In it, you'll also find many of the firms involved in 2016's biggest tech deals: Microsoft Corp. (Nasdaq: MSFT), Oracle Corp. (NYSE: ORCL), Analog Devices Inc. (Nasdaq: ADI), and Linear Technology Corp. (Nasdaq: LLTC) are all there. And so are many other leading tech firms, including its largest holdings, Apple Inc. (Nasdaq: AAPL) (14.1% of the fund) and Intel Corp. (Nasdaq: INTC) (with a weighting of 3.7%).
While this fund gives us broad and deep exposure to key tech niches, so do many of the firms in the fund themselves. They've built solid growth platforms from scratch, aided by a steady slate of acquisitions.
As you can see, M&A is great news for buyers, sellers - and investors. It's a clear path to growth for many firms, especially those that do it right.

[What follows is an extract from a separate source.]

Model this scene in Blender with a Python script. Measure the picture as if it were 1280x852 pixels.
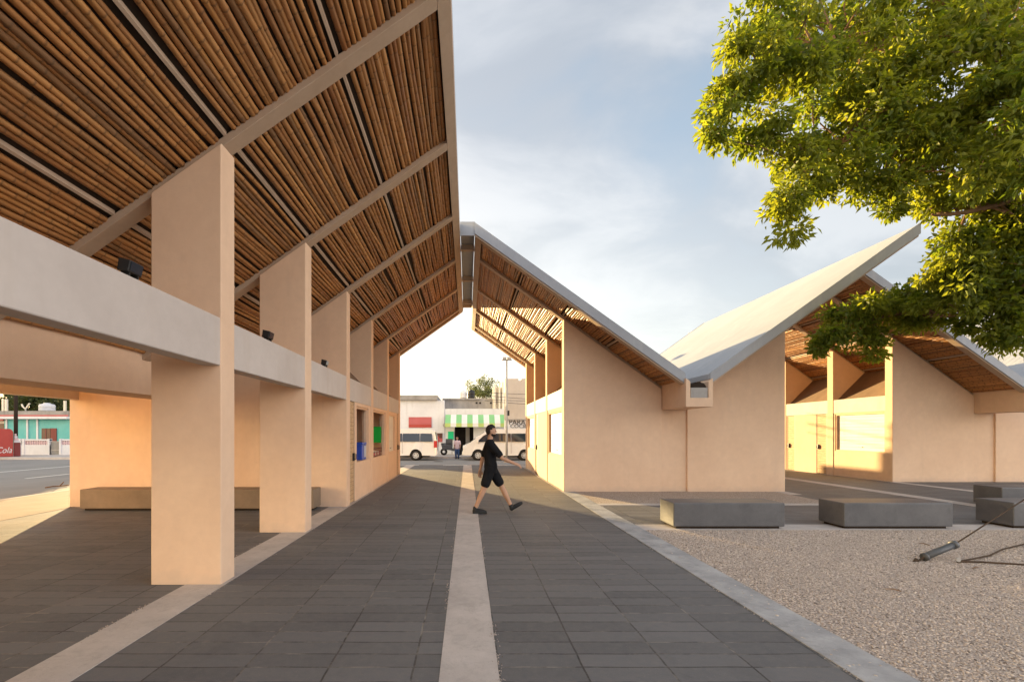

And XLK is a great way to play this trend. At the same time, you also profit from the fast growth and high profit margins the tech industry always provides.
Trading at just $48, this is a well-run ETF. It has a cost ratio of just 0.15% and a four-star rating from Morningstar - meaning it meets all three tests in our ETF Profit Screen.
Plus, you get a solid track record with this broad-based ETF. Over the past two years, XLK has gained 26.9%. Over the same period, the S&P 500 is up just 12.5%.
In other words, XLK will give your portfolio much more than just a solid base.
It will benefit from both the tech sector's organic and M&A growth for years to come - and offer a stable, cost-effective vehicle that's tough to beat.